5 Years and $5M Later: Inventing a New Programming Language for Web Development Was a Mistake

25 points by drmorr a day ago on lobsters | 6 comments

osa1 | a day ago

2 people with no experience and credentials in designing and implementing languages decide to invent a new language

Then they convince a bunch of people with money to invest millions

One of those stories that show that it's 99% marketing. Nothing else matters, practically speaking.

the-lazy-guy | a day ago

The scope of their language is very narrow. That is basically a configuration language for their SDK. One does not need to be an expert in language design to do that. To me it looks much cleaner than their TypeScript configuration, but comes with drawbacks they listed in the blog post.

For what they wanted to do (basically auto-generating boilerplate of modern web-dev), inventing a language probably was not neccessary. Naming their thing "wasp-lang" was really a misnomer since that is not their actual value proposition, if I understand correctly.

Johz | a day ago

That's true, although I remember when they first started publicising this project (before the VC/YC push), and the idea was pretty much always "this is a programming language specifically designed to do web dev". In fact, I think the earliest versions had none of the resource management, it was just a combination ORM/webserver/templating engine wrapped up in custom syntax.

It sounds like they themselves only figured out the value proposition relatively late on, after they'd gone down the "web dev language" route, and then pivoted, first with the language, and then later by taking the language away and focusing on the configuration aspect.

strugee | 19 hours ago

Yeah, I wondered if their marketing problem (not their IDE maintenance problem) would have been solved by just renaming it to wasp-dsl.
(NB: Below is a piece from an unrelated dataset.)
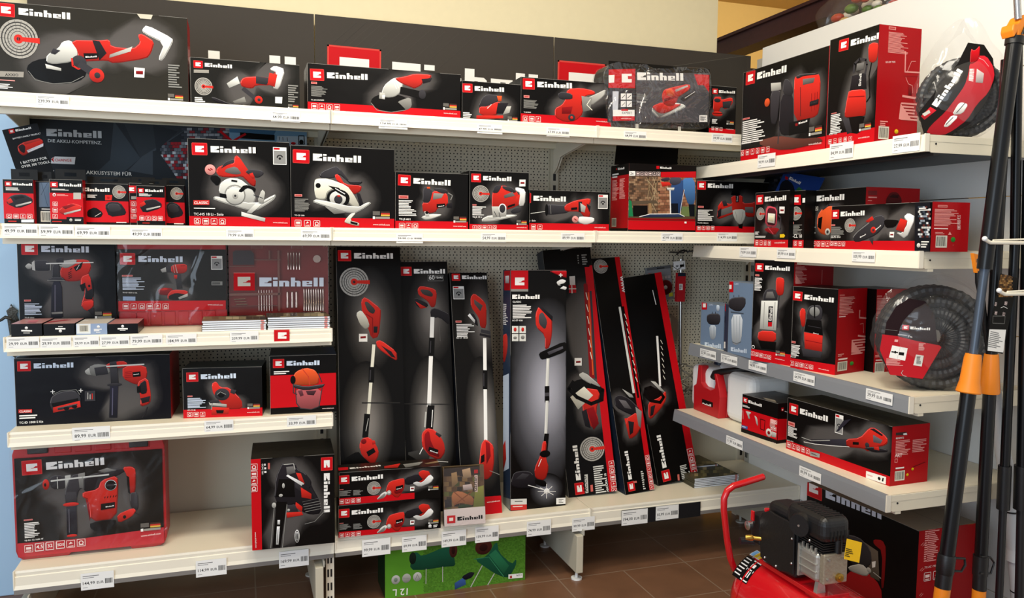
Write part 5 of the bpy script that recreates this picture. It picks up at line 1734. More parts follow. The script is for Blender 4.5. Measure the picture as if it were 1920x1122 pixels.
# accessory case with clear lid
t, A, u, v, wd, h, Mo = case_root('accessory_case', 'clear lidded accessory case with drill bits over red inlay and big white lettering', (430,606), (618,603), (430,450), ('Y',.225), Z3)
h = 1.345-Z3
MB().prism(rrect(wd, h, .02), .02, .07).build('tray', mat('dark red inlay', '8c2228', .5, var=.3, scale=12), parent=t, bevel=.002)
q_ = lambda x, y: ((lambda p: (p.x, p.z))(Mo.inverted() @ at(370+x/4.487, 430+y/4.487, Y=.235)))
mb = MB()
for a, b, c_, d_ in ((270,535,700,560), (680,180,690,690), (480,255,700,262), (270,310,480,316), (600,180,612,250), (290,640,680,650)):
    x0_, z0_ = q_(a, d_); x1_, z1_ = q_(c_, b); mb.box((x0_, .006, z0_), (x1_, .02, z1_))
mb.build('dividers', mat('smoky clear ribs', '8f6a66', .3), parent=t)
bits = [(x, 510, 690, .0014) for x in range(520, 650, 22)]+[(x, 495, 690, .0028) for x in range(900, 1070, 20)]+[(x, 190, 340, .0018) for x in range(765, 885, 24)]+[(x, 520, 660, .0035) for x in (760, 800, 835)]
for x, ya, yb, r_ in bits:
    (x0_, z0_), (_, z1_) = q_(x, yb), q_(x, ya); z0_ = max(z0_, .004)
    L_ = z1_-z0_; MB().tube([(x0_, .013, z0_+L_*f) for f in (0, .35, .36, .9, .97, 1)], [r_*1.25, r_*1.25, r_, r_, r_*.7, .0003], 8).build('drill_bit', m_chrome, parent=t, smooth=True)
for k in range(3):
    x0_, z0_ = q_(330+k*10, 590+k*22); MB().tube([(x0_-.01, .013, z0_), (x0_+.03, .013, z0_)], .002, 8).build('drill_bit', m_chrome, parent=t, smooth=True)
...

That kinda implies that the custom syntax is used only for a narrow purpose, and not everything you'd want to do.

skade | a day ago

I disagree. There's obvious marketing aspects to the post (the frequent interjections that Wasp works best with AI), but by and large its a good and through walk through the hidden complexity that actual production languages have beyond the design. If at all, I find it a bit rambly.

I also don't think it can be held against people with a CS background (where basics of programming languages are taught) that they started designing a new language. That is one of the task that most people do once in their lifetime, at most twice. There's not apprenticeship in language design. A lot of successful languages nowadays are their designers first shot.

Not knowing that 5mio is by far not enough of a budget for bringing a language to the world is also not to be held against them: there's very few disclosed budgets of language development costs over all aspects (I would even say "none", but I'm not sure if I missed something).

osa1 | a day ago

There's obvious marketing aspects to the post

To be clear, I meant they marketed the product to investors with no relevant backround. I don't mean this post is good marketing or that this is a marketing post.

There's not apprenticeship in language design

Not sure what you mean by this. Many of us use many languages, then design many small/toy languages, study PLT as a formal discipline, contribute to languages/compilers, work/intern with the language teams (in FAANG or others), ...

Not knowing that 5mio is by far not enough of a budget for bringing a language to the world is also not to be held against them

Anyone who contributed more than two commits to any real programming language would tell you how many engineer/hours it takes to ship even the smallest features.